Hooks are powerful scripts that run at specific points in an AI session (e.g., start or stop) and can make your AI layer dynamic and self-improving.

How to implement:

• Start Hooks: Dynamically load team-specific context or relevant documentation (e.g., from Confluence) based on the developer, role, or specific area of the codebase being accessed. This ensures that every developer gets the right setup without manual configuration.
• Stop Hooks: Reflect on the session’s actions and propose updates to code.md files. For instance, a stop hook can analyze changes made during a session and suggest modifications to global or subdirectory rules to keep them aligned with the evolving codebase. This mechanism helps prevent rule sets from becoming stale.
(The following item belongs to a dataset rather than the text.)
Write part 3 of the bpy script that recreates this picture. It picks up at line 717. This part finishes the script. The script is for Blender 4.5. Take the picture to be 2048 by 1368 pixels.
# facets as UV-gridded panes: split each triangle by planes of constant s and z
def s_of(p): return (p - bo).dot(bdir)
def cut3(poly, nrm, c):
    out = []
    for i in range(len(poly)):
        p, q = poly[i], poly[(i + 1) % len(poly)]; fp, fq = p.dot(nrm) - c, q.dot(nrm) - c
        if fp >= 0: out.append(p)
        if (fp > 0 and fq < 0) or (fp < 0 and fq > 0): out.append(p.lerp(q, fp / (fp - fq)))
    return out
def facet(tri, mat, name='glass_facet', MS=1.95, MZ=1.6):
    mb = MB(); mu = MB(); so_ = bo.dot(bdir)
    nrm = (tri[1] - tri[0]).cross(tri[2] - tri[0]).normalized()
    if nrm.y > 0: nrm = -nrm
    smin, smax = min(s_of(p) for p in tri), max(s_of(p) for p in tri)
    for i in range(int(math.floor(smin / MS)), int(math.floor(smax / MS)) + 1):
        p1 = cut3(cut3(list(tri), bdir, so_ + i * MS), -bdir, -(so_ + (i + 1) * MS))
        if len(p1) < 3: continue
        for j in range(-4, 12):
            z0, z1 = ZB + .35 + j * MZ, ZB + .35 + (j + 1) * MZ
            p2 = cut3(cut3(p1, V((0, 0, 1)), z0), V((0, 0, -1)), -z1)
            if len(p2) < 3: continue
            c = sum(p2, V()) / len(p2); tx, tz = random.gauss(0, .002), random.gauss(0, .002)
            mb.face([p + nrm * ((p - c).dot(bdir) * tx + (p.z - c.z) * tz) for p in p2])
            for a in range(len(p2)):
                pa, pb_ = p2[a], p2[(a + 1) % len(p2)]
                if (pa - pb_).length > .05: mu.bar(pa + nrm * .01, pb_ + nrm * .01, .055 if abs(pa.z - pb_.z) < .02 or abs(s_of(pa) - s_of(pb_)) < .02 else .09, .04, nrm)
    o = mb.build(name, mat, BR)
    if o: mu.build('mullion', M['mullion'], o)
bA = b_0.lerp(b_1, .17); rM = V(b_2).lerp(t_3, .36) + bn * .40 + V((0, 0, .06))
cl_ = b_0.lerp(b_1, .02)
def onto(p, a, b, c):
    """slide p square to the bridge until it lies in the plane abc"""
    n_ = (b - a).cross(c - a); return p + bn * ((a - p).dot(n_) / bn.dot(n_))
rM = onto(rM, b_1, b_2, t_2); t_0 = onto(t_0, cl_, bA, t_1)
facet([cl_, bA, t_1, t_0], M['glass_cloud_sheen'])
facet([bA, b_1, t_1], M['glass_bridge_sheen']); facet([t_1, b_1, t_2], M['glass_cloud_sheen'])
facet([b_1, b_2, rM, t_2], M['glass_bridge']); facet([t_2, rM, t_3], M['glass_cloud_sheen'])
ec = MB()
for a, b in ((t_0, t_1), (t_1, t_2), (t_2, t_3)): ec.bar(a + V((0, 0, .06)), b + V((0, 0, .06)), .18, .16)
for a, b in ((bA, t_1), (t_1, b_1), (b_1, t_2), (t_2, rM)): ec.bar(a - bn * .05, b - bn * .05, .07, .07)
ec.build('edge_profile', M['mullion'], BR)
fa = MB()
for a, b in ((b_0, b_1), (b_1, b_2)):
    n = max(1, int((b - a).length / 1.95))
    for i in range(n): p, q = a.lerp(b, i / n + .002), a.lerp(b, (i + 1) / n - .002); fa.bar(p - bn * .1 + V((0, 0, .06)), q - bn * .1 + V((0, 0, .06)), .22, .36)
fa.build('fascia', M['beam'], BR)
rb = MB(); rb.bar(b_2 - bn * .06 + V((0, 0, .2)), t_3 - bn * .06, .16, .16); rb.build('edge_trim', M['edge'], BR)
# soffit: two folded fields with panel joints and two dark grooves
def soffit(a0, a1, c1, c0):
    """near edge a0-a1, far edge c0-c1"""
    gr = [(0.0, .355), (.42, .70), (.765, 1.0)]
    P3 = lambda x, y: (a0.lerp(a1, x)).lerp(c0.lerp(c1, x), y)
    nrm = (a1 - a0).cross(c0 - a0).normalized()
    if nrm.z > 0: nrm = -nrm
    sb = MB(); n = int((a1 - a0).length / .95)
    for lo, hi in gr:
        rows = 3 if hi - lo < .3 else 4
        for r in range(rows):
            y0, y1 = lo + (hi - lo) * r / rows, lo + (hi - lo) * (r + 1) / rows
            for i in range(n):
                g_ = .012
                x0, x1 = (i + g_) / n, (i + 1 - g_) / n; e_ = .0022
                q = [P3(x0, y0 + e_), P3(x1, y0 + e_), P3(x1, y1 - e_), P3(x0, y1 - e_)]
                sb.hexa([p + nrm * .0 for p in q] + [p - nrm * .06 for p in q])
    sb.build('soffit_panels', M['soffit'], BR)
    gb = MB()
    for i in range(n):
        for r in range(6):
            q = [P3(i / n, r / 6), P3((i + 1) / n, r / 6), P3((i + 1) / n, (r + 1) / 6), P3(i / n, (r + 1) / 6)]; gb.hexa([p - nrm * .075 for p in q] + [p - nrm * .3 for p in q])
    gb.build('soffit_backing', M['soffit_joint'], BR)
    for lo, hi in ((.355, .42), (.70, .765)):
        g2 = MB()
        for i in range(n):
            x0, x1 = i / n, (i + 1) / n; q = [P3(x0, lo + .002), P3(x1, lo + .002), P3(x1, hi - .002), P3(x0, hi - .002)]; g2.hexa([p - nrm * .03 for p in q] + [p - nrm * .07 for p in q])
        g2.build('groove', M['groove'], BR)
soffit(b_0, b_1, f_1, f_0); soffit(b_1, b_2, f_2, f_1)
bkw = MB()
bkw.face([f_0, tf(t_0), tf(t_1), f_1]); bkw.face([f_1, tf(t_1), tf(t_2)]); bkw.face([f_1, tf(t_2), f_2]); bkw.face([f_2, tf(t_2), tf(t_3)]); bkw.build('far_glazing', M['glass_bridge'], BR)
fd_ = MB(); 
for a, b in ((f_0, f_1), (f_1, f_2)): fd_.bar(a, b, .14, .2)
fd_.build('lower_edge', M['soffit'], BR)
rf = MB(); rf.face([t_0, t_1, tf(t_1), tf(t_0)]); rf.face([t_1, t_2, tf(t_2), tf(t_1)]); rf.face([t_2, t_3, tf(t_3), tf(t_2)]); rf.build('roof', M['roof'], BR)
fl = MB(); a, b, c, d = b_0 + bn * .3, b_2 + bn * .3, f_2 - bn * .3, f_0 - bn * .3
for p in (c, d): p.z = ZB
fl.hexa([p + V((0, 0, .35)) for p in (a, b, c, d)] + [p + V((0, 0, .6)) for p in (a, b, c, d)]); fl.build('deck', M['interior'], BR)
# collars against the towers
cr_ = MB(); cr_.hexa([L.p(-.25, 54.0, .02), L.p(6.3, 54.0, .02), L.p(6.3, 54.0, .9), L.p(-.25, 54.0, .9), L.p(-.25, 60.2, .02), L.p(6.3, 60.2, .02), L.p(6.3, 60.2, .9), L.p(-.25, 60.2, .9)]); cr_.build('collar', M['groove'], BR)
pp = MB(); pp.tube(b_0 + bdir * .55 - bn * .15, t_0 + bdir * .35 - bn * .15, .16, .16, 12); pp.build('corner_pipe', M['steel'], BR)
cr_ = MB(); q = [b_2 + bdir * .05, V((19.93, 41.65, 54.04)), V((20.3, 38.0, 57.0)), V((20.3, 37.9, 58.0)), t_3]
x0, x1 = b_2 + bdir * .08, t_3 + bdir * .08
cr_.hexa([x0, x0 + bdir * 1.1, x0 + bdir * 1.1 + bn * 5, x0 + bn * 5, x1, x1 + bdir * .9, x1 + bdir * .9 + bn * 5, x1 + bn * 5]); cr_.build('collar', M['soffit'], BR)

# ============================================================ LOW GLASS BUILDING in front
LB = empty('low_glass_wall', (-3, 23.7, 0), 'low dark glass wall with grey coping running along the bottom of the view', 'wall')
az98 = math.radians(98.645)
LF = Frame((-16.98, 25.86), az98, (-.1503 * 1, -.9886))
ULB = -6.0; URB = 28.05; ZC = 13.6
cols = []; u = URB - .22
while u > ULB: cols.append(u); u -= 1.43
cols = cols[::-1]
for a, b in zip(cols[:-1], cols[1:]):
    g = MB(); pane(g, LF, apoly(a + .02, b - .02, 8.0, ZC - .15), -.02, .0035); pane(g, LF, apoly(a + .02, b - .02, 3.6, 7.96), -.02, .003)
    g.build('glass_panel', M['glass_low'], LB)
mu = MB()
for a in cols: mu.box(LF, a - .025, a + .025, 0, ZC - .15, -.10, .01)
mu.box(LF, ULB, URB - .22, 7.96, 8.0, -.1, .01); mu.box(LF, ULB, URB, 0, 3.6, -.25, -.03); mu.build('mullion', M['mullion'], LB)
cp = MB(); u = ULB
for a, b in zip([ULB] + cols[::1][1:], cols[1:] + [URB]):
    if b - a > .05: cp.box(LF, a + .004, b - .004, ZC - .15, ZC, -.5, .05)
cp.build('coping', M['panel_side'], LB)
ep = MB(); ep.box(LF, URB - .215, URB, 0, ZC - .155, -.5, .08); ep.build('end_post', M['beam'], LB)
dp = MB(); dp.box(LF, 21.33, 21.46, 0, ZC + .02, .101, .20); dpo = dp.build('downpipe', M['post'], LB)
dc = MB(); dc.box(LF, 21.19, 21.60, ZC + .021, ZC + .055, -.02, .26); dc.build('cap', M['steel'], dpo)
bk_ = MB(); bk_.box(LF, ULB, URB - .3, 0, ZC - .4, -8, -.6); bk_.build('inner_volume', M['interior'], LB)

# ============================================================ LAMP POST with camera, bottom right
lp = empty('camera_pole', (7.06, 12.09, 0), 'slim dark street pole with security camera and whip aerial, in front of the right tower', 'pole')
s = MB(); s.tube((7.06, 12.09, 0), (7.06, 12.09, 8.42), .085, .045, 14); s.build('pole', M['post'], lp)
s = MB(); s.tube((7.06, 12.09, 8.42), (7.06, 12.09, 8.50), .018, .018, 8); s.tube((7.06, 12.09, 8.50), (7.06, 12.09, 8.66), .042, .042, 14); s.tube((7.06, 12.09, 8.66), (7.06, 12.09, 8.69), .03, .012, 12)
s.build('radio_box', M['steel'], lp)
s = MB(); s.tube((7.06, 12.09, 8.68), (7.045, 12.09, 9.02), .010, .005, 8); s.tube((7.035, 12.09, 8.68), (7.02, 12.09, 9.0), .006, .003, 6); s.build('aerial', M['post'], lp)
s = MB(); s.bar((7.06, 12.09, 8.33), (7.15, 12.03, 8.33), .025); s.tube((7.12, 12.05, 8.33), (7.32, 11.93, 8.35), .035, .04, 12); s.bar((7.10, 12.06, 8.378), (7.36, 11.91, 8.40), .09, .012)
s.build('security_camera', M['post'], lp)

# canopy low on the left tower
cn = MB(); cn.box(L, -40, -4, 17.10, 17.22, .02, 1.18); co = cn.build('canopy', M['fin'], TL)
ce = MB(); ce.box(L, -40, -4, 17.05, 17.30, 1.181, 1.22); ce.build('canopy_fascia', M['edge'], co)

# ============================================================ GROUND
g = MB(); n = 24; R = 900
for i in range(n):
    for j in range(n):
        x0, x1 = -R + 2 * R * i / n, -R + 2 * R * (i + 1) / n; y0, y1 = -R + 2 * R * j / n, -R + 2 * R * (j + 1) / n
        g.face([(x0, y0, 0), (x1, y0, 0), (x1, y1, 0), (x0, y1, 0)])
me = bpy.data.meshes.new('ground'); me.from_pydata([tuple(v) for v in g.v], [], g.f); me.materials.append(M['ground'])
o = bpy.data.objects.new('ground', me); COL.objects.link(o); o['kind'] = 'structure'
4. Scope Skills for Specialized Workflows

Skills extend your AI agent’s capabilities by providing reusable workflows and specialized domain knowledge. In large codebases, skills prevent context overload by being “progressively disclosed.”

How to implement:

• Define Skills: Create skills for common, repeatable tasks (e.g., adding API routes, performing specific tests).
• Scope to Paths: Critically, scope your skills to specific file paths or subdirectories. This ensures that a skill only activates when the AI agent is working in a relevant part of the codebase, preventing the loading of irrelevant prompting or workflows. This is similar to layered code.md files but focuses on workflows rather than general conventions.

5. Integrate Language Server Protocols (LSP) for Enhanced Navigation

LSPs provide AI agents with advanced code navigation capabilities similar to what a human developer experiences in an IDE (e.g., “go to definition,” “find references”).

How to implement:

• Custom LSP Server: For very large codebases (millions of lines), consider building a custom LSP server. This allows the AI to perform intelligent, symbol-level searches (like finding definitions and references for classes or variables) rather than relying solely on string-based searches like grep, which can become slow and token-inefficient.
• MCP Server (Multi-Capability Protocol): Utilize MCP servers to expose LSP functionality and other custom tools to your AI agent. This allows the AI to perform targeted code exploration and analysis.

6. Utilize Sub-Agents for Exploration

Sub-agents are independent AI instances that can be dispatched to perform specific tasks, especially exploration and research, with their own context windows.

How to implement:

• Delegate Exploration: Assign exploration tasks (e.g., researching architectural best practices, identifying relevant code sections for a new feature) to sub-agents.
• Summarize Results: The sub-agent performs its analysis and then returns a concise summary back to the primary AI session. This prevents the primary session’s context window from becoming bloated with extensive research data, thereby preserving token efficiency for actual code editing and reasoning.

Conclusion

Integrating AI coding agents into large, complex codebases is not just about using powerful models; it’s about building a robust and intelligent “AI layer” around them. By strategically implementing lean and layered rules, dynamic hooks, scoped skills, LSP integrations, and sub-agents, organizations can empower their AI agents to navigate, understand, and contribute effectively to projects of any scale. This methodical approach ensures higher efficiency, accuracy, and ultimately, a more productive development workflow.